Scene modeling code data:
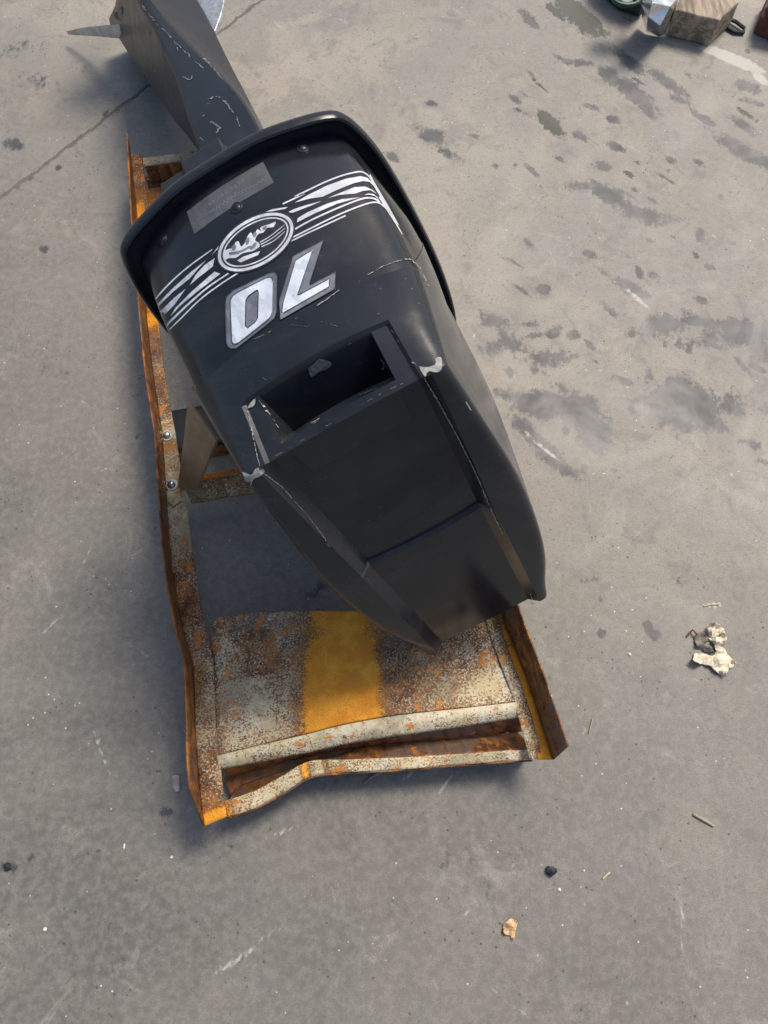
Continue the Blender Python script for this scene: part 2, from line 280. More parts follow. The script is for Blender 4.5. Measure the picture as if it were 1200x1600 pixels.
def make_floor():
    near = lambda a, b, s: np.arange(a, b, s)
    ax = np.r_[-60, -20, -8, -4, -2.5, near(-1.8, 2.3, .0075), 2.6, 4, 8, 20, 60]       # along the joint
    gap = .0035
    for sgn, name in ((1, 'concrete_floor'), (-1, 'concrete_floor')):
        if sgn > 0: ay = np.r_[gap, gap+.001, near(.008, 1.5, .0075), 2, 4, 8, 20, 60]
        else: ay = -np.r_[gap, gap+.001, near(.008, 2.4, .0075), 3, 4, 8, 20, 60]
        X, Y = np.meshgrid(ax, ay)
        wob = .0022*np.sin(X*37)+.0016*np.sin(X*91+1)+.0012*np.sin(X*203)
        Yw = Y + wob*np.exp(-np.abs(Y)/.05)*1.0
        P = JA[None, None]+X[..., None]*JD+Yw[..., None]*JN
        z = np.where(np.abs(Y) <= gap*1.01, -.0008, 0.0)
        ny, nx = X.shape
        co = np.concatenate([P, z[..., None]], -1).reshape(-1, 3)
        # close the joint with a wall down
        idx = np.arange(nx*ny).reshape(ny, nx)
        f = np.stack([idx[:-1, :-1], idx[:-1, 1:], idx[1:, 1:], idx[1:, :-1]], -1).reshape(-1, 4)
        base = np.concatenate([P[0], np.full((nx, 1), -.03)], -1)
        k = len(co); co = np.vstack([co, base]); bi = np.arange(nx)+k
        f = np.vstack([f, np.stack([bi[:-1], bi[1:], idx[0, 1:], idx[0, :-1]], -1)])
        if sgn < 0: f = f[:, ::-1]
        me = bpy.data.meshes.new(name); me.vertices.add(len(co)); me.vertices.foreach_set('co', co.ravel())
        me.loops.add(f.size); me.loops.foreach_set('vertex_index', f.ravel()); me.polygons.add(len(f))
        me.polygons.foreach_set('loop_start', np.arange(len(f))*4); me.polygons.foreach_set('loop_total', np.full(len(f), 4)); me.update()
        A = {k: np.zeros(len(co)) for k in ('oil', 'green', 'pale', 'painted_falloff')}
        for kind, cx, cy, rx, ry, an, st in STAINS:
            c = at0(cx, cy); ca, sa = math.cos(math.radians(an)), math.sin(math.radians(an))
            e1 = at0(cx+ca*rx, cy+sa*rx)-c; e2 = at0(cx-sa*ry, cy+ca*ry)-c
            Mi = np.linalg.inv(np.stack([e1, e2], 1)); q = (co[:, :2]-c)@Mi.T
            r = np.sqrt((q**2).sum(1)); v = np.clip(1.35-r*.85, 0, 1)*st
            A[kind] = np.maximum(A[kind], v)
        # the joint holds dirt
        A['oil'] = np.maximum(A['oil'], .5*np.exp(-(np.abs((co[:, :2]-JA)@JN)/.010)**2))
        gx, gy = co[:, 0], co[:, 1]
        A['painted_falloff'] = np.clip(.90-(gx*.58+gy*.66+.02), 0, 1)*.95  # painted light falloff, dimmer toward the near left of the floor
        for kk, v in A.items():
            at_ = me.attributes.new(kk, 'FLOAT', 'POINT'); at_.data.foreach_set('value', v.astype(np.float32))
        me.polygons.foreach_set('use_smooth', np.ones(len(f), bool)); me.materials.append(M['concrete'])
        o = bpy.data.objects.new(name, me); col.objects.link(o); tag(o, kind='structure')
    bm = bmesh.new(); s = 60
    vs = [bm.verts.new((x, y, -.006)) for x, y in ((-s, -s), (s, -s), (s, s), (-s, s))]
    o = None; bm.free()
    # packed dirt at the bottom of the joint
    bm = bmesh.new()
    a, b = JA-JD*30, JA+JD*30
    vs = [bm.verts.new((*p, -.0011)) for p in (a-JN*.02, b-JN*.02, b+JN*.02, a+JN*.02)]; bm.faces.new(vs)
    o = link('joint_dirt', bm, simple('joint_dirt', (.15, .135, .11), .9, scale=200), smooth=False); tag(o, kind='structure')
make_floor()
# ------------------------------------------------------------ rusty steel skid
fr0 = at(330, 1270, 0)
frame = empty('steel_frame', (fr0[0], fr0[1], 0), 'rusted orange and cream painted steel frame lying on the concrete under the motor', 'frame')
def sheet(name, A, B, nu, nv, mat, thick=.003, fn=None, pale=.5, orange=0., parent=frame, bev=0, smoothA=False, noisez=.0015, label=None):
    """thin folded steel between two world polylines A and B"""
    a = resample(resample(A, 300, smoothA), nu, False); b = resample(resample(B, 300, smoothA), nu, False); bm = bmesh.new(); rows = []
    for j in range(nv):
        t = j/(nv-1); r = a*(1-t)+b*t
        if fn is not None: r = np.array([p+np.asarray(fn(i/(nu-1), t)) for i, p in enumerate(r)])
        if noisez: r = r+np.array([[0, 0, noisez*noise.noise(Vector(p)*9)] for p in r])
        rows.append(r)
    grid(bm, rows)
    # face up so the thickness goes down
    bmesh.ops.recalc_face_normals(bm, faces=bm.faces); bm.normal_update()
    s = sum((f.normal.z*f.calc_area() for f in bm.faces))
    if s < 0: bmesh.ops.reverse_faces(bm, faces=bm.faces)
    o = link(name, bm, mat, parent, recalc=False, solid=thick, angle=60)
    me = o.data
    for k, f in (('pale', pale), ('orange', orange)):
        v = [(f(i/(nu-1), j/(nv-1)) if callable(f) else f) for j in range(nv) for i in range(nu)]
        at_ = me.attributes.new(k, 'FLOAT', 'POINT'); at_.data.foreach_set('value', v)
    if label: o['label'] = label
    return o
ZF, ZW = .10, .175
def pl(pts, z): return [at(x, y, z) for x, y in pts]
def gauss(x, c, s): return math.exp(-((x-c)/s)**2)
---
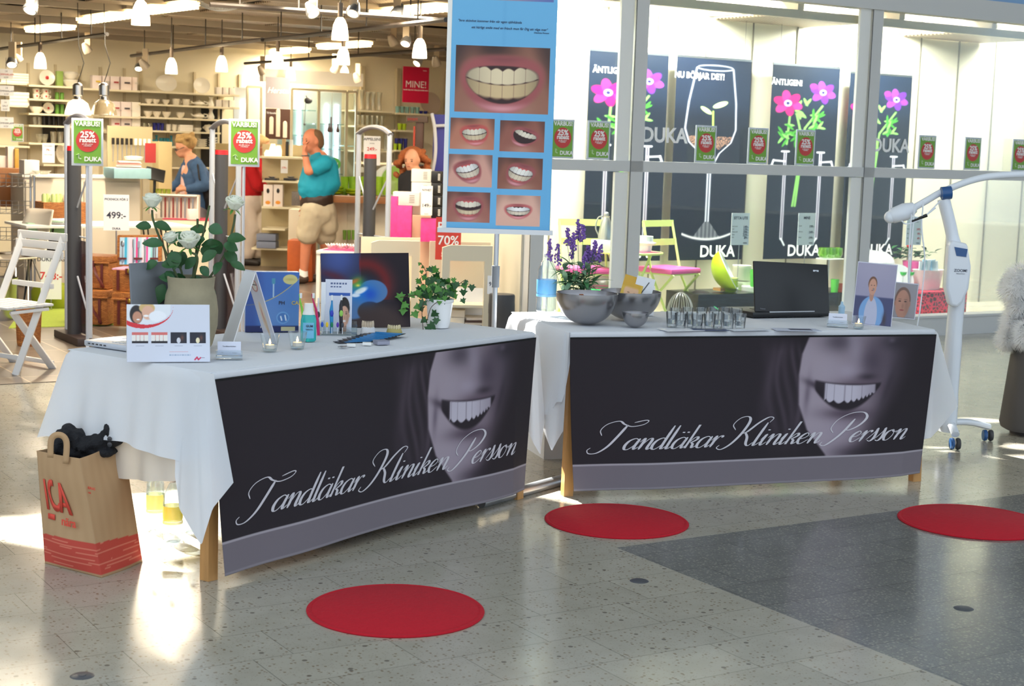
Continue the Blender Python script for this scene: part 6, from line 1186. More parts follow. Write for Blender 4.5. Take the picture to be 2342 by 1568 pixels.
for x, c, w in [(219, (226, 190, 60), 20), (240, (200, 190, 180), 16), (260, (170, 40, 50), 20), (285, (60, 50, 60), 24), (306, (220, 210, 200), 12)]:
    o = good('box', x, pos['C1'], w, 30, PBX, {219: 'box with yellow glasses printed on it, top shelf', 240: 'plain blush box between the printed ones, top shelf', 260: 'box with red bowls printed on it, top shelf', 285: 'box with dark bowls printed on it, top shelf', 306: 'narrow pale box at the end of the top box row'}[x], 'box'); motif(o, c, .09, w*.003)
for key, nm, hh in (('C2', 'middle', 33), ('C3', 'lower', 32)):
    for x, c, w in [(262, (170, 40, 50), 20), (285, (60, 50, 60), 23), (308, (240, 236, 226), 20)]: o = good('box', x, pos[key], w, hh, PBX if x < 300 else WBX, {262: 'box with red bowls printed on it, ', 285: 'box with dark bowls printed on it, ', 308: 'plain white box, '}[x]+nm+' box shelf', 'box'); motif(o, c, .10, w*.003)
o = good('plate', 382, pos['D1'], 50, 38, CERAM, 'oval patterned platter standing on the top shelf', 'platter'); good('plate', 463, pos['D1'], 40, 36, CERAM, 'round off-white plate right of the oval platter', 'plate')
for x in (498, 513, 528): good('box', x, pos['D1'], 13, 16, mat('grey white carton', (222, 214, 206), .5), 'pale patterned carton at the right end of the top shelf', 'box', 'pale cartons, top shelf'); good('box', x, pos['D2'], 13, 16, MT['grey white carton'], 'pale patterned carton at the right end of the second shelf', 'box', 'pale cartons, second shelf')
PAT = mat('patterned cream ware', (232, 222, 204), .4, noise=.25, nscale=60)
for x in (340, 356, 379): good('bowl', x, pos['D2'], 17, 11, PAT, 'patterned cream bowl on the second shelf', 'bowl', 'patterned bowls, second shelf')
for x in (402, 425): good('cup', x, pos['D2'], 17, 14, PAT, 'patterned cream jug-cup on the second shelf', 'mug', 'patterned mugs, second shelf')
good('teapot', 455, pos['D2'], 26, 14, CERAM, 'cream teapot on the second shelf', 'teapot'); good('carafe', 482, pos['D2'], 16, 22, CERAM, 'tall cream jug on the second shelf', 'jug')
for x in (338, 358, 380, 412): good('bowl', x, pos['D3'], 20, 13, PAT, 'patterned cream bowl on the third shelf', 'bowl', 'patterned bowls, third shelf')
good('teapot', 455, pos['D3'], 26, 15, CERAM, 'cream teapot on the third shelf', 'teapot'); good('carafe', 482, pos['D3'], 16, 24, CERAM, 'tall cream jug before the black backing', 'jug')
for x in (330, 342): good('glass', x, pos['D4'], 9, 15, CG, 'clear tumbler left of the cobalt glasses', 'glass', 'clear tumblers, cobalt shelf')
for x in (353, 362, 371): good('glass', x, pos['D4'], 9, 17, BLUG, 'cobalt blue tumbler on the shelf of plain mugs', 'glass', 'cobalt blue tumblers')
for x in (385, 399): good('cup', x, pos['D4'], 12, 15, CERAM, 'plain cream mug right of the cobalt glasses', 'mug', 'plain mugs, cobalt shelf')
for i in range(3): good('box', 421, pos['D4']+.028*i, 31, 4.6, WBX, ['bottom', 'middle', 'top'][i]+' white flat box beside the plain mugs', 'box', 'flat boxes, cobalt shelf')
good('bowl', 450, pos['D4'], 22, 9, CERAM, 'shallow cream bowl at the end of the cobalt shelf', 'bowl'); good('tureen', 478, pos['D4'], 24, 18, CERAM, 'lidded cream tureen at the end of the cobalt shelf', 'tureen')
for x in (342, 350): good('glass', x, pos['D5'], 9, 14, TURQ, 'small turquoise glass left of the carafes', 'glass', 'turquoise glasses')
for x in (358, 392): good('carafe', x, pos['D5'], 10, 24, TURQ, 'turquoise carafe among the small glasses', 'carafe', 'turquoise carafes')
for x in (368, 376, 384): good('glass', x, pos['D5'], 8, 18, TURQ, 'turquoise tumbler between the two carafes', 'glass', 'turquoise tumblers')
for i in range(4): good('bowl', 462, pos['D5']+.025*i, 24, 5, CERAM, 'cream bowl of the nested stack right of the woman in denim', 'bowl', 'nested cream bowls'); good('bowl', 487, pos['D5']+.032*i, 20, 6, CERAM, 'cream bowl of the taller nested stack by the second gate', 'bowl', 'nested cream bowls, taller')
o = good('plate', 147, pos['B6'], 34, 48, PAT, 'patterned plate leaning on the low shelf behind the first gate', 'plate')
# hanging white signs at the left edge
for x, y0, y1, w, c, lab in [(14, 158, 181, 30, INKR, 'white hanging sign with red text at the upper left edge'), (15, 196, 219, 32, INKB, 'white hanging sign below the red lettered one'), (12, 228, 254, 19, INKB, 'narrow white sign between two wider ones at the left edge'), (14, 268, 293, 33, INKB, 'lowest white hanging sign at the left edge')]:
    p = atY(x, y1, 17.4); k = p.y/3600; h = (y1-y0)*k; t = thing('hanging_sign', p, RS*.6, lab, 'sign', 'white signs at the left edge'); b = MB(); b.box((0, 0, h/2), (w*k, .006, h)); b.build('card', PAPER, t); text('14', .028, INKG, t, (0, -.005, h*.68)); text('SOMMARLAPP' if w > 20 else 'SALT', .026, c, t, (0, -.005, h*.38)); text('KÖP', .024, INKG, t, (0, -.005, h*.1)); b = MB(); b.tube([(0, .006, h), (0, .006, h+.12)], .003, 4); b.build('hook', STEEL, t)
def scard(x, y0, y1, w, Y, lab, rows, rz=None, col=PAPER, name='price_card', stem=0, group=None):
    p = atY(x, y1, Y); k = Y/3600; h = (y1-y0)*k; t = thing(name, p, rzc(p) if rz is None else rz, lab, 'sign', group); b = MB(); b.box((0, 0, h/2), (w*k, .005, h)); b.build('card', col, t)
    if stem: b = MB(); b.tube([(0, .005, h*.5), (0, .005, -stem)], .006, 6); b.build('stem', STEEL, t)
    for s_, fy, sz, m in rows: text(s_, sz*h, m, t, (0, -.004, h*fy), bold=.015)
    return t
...
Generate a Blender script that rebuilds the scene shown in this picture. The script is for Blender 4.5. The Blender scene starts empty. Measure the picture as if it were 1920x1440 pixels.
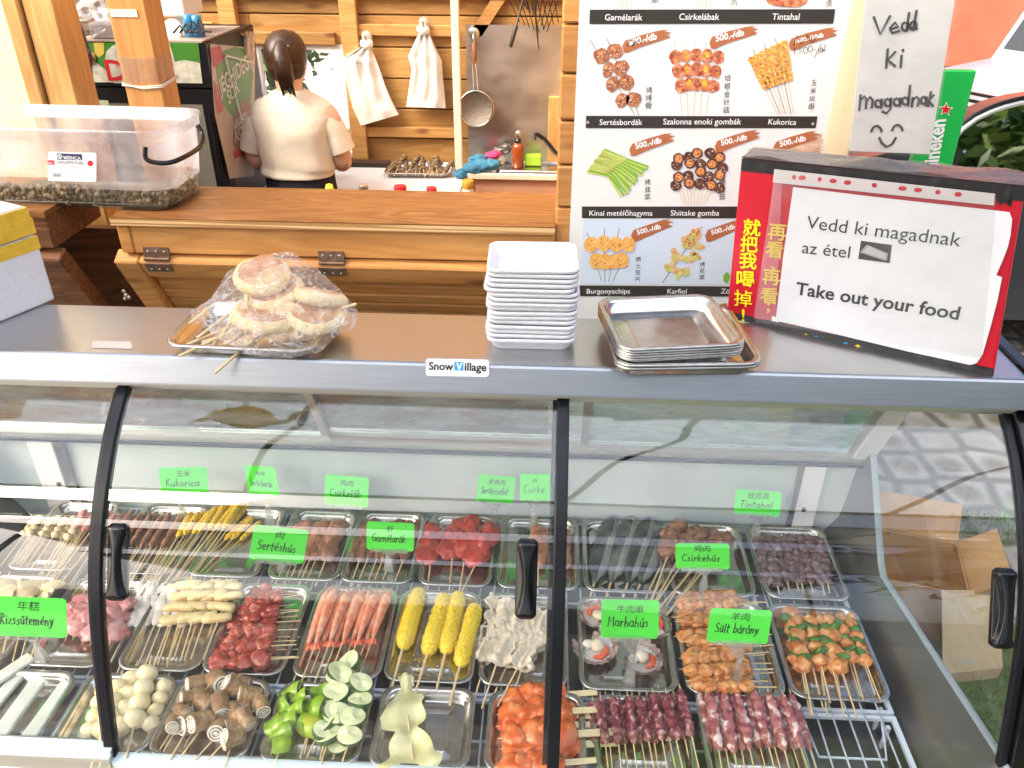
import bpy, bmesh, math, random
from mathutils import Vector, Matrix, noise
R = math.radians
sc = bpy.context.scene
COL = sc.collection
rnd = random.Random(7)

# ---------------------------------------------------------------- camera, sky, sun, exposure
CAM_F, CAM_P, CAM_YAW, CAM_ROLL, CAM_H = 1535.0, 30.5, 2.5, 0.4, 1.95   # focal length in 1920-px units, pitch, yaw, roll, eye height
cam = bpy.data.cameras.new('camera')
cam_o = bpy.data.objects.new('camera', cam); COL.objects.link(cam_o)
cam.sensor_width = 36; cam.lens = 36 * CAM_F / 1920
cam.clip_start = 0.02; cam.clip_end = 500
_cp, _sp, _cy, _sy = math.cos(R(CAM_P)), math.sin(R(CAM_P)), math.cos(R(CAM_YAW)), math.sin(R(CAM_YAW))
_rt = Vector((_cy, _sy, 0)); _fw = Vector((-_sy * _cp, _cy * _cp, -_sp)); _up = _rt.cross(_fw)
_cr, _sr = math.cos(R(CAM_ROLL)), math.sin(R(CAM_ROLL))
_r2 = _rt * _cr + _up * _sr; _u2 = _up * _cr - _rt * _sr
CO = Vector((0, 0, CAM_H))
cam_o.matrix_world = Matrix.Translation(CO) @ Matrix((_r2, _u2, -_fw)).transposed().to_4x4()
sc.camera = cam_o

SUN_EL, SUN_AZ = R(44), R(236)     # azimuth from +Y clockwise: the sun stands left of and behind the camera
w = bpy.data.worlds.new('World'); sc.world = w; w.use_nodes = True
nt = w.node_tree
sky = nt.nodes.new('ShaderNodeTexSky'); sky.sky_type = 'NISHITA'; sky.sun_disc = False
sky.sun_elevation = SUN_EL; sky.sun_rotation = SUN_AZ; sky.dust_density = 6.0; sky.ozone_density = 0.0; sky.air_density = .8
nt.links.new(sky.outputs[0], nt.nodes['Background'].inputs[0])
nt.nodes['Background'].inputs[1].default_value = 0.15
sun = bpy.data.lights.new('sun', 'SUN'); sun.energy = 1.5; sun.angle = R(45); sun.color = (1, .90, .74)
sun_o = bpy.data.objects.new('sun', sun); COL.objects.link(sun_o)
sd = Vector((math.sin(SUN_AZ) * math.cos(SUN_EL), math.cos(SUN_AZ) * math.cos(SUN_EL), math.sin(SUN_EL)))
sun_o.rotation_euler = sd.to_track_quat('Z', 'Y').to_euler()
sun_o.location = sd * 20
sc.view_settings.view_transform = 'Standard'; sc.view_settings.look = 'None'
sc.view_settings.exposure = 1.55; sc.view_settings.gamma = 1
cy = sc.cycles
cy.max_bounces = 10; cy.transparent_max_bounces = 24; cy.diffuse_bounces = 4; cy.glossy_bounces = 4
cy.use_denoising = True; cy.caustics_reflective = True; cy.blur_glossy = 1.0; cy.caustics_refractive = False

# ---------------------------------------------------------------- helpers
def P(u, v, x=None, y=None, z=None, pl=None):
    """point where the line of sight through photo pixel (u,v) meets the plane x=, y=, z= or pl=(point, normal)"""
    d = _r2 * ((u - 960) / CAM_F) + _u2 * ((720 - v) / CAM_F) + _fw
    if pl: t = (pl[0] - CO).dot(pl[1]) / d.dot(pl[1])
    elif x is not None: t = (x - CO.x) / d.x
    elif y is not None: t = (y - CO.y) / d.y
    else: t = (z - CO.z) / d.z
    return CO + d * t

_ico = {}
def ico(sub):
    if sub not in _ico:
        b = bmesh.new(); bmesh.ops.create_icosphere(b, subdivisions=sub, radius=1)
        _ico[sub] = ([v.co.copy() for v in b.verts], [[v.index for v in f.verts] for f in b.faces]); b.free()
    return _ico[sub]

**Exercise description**
Return the material from the line containing "Generate a Blender" through the line containing "sc.camera = cam_o", exactly and in full, but without its pictures.

**Exercise answer**
Generate a Blender script that rebuilds the scene shown in this picture. The script is for Blender 4.5. The Blender scene starts empty. Measure the picture as if it were 1920x1440 pixels.
import bpy, bmesh, math, random
from mathutils import Vector, Matrix, noise
R = math.radians
sc = bpy.context.scene
COL = sc.collection
rnd = random.Random(7)

# ---------------------------------------------------------------- camera, sky, sun, exposure
CAM_F, CAM_P, CAM_YAW, CAM_ROLL, CAM_H = 1535.0, 30.5, 2.5, 0.4, 1.95   # focal length in 1920-px units, pitch, yaw, roll, eye height
cam = bpy.data.cameras.new('camera')
cam_o = bpy.data.objects.new('camera', cam); COL.objects.link(cam_o)
cam.sensor_width = 36; cam.lens = 36 * CAM_F / 1920
cam.clip_start = 0.02; cam.clip_end = 500
_cp, _sp, _cy, _sy = math.cos(R(CAM_P)), math.sin(R(CAM_P)), math.cos(R(CAM_YAW)), math.sin(R(CAM_YAW))
_rt = Vector((_cy, _sy, 0)); _fw = Vector((-_sy * _cp, _cy * _cp, -_sp)); _up = _rt.cross(_fw)
_cr, _sr = math.cos(R(CAM_ROLL)), math.sin(R(CAM_ROLL))
_r2 = _rt * _cr + _up * _sr; _u2 = _up * _cr - _rt * _sr
CO = Vector((0, 0, CAM_H))
cam_o.matrix_world = Matrix.Translation(CO) @ Matrix((_r2, _u2, -_fw)).transposed().to_4x4()
sc.camera = cam_o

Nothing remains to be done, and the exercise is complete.